People who don't agree with me are bad people. There is no way for rational people to look at the same evidence as me and come to different conclusions. This is impossible, for I am always right, and it's obvious to me that my beliefs are true, therefore their truth must be obvious to everybody, so if other people disagree they are willfully disagreeing with reality and goodness and therefore evil.
--- On Tue, 1/6/09, James Straub <rustbeltjacobin at gmail.com> wrote:
> From: James Straub <rustbeltjacobin at gmail.com>
> Subject: Re: [lbo-talk] Franken wins Minnesota
> To: lbo-talk at lbo-talk.org
> Date: Tuesday, January 6, 2009, 7:19 PM
> >
> Indeed.
>
> I really wonder sometimes.

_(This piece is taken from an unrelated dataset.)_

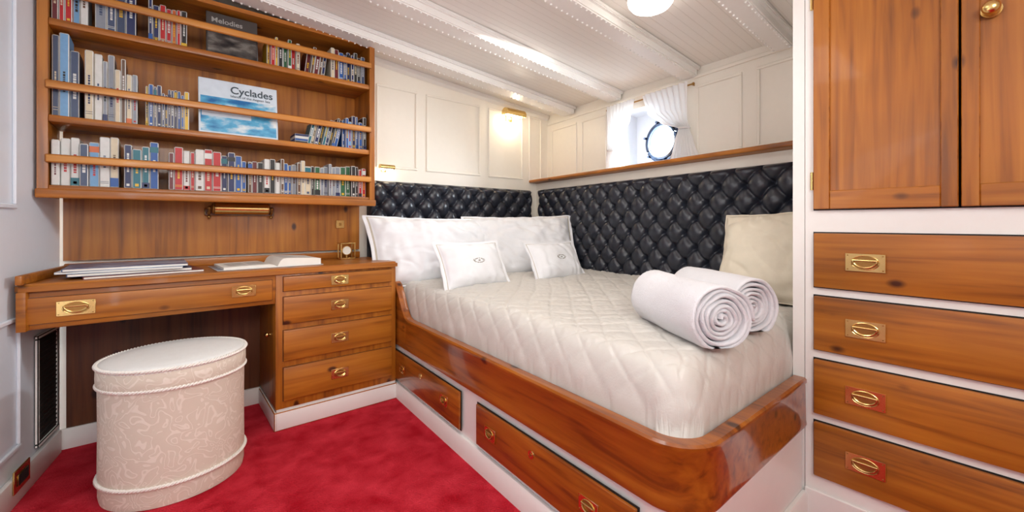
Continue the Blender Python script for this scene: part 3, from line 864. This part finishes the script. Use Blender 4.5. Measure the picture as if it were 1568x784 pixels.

People on this left who talk
> about what pure views a person needs to have in order to be
> part of the solution rather than the problem, I wonder what
> they would think if they took 60 hours to go
> person-by-person in a working-class neighborhood in suburban
> tampa, south philly or rural wisconsin, and run their
> checklist of correct views by each individual. It'd be
> an unpleasant thing, to meet so many nice proletarians who
> qualify as scumbags, no? If carrol on lenin's tomb met
> even one person they felt had acceptable politics, I'd
> be surprised.
>
> Doug is fond of throwing around the number 10%, to estimate
> the percent of people in the US who have 'solidly
> left-wing politics'. But judging from what we think it
> takes for one's politics to be 'solidly
> left-wing', is there anyone on this list who thinks that
> there's really 30 million americans who fit the bill?